[AIM] Copy exactly the lines from the start of the data below through the one that carries "sc.cycles.transparent_max_bounces = 40", and only those.

* * *

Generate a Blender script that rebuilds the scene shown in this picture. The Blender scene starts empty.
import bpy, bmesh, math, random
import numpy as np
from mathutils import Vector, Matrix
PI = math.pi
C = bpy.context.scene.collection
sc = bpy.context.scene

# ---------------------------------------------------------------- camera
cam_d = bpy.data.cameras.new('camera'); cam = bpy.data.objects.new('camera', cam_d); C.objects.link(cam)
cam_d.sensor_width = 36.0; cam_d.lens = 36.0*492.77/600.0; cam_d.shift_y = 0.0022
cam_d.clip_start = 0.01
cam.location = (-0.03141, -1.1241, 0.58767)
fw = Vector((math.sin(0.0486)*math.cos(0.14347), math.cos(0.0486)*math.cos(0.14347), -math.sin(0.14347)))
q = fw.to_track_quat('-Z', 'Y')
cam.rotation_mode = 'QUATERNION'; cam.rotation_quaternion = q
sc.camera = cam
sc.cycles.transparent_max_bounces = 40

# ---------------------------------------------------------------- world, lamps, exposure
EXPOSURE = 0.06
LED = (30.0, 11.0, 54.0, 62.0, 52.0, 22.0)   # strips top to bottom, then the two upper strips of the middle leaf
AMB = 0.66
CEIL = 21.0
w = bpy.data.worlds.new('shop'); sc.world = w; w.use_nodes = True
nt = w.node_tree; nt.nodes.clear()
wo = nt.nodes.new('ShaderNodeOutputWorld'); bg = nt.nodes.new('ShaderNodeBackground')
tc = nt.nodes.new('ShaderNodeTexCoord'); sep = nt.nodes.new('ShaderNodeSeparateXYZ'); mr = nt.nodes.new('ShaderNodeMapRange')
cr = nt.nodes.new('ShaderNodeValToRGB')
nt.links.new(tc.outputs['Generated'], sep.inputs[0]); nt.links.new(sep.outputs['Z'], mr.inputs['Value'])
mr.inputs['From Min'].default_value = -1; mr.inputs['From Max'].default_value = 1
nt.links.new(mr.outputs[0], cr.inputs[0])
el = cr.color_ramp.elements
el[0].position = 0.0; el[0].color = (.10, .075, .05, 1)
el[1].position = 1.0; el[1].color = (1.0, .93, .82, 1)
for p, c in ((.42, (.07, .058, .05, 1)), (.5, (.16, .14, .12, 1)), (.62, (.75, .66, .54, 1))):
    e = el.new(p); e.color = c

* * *

[OUTPUT BELOW]
Generate a Blender script that rebuilds the scene shown in this picture. The Blender scene starts empty.
import bpy, bmesh, math, random
import numpy as np
from mathutils import Vector, Matrix
PI = math.pi
C = bpy.context.scene.collection
sc = bpy.context.scene

# ---------------------------------------------------------------- camera
cam_d = bpy.data.cameras.new('camera'); cam = bpy.data.objects.new('camera', cam_d); C.objects.link(cam)
cam_d.sensor_width = 36.0; cam_d.lens = 36.0*492.77/600.0; cam_d.shift_y = 0.0022
cam_d.clip_start = 0.01
cam.location = (-0.03141, -1.1241, 0.58767)
fw = Vector((math.sin(0.0486)*math.cos(0.14347), math.cos(0.0486)*math.cos(0.14347), -math.sin(0.14347)))
q = fw.to_track_quat('-Z', 'Y')
cam.rotation_mode = 'QUATERNION'; cam.rotation_quaternion = q
sc.camera = cam
sc.cycles.transparent_max_bounces = 40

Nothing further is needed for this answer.